According to a photographer on Reddit, this deserted and razed neighborhood was once slated to be converted into a new runway for Hopkins. Expansion plans, it turns out, were premature.
Back before 9/11, the City wanted to expand the Airport, so they bought all these nearby houses and tore them down with intents to build another runway. After 9/11, with decreasing air travel, the need just wasn’t there so they left it be. No idea what they plan to do with it.
Still creepy.

This article appears in Aug 24-30, 2011.

Made all those homeowners leave their neighborhood, friends etc…and there it sits!!! Sad. I knew some people that HAD to move. They did not want to. They lived there for years.
What a plan Cleveland.
There was no mistakes here. Decisions are made based on the information we have at the time. No one knew that September 11th was going to happen or the housing crisis. If you look at the streets that were not purchased more than half the homes are in foreclosure anyway.
The real travesty is Burke Lakefront airport losing 1.5 million a year. There is no reason to keep Burke open losing millions while we layoff police and firefighters that we desperately need more of to keep the city safe.They say there are 65000 landings but those are student landings and takeoffs. There are about 6500 real landings. Hardly enough to justify keeping the airport open. We have smaller local non waterside airports for students that can be used. Just so you know. the big jets are out of Hopkins anyway so the really wealthy are not effected. The Federal Reserve does not care about moving money from Hopkins instead of Burke. There is NO reason for Burke not to be changed to a Navy Pier type of facility.

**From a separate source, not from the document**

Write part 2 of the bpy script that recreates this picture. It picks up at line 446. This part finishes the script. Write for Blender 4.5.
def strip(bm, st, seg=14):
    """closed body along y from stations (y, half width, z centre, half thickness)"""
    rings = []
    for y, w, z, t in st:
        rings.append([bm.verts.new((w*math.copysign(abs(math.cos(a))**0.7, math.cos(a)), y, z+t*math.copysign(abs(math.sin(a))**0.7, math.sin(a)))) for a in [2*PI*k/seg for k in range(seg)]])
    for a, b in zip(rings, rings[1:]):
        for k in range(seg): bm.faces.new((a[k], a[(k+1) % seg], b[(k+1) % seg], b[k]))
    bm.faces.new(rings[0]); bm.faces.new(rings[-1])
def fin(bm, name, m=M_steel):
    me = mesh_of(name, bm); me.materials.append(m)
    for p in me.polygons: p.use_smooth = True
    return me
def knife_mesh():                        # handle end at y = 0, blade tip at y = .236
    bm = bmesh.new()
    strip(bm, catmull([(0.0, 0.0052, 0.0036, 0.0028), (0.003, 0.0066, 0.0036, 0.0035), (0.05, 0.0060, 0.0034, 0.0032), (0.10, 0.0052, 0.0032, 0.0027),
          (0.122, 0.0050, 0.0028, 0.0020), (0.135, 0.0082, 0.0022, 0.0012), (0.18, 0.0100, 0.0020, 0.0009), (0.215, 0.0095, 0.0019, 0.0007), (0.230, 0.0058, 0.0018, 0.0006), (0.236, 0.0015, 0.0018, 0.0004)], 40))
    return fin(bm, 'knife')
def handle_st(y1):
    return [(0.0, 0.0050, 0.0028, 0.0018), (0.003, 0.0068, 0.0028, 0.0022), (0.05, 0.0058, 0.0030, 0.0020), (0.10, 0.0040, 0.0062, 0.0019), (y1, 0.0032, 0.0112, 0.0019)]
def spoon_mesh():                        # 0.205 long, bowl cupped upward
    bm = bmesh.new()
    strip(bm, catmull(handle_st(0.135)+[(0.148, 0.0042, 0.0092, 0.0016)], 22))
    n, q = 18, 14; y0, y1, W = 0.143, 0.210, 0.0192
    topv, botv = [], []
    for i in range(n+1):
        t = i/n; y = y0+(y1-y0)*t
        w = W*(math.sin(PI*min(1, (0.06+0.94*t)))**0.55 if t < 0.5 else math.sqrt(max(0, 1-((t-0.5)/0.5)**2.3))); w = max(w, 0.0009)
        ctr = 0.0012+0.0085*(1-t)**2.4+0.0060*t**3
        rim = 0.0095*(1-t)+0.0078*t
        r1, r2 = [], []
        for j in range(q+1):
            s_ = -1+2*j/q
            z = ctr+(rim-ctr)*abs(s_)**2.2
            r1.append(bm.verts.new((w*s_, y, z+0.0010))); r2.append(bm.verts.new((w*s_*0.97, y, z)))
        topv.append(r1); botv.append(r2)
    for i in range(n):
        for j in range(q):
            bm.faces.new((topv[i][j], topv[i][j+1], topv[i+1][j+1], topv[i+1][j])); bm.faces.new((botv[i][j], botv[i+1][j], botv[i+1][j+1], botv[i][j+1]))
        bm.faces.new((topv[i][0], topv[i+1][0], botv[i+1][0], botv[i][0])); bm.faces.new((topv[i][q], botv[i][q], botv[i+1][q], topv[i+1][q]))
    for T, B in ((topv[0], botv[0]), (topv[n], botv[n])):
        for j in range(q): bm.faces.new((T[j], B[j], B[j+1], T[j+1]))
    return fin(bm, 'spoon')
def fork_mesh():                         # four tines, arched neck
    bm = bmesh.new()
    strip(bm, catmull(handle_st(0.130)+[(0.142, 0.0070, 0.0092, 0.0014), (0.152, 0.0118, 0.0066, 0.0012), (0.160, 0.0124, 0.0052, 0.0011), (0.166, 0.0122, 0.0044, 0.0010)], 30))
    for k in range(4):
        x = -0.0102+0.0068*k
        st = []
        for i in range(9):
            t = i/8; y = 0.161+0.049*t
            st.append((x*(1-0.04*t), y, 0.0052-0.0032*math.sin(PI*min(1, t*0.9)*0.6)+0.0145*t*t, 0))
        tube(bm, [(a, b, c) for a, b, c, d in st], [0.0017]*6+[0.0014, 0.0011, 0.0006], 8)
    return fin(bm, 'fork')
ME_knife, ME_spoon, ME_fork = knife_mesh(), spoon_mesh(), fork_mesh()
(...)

What I find interesting is the utility poles that are still there and I wager a guess still in operation. May as well let the taxpayers pay the light bills for those sodium lamps to illuminate a derelict and deserted street every day 365 days a year.
Tom has the right idea. Burke is a joke. This city wastes an unbelieveable amount of money – a lot of it on its public officials including a do nothing mayor.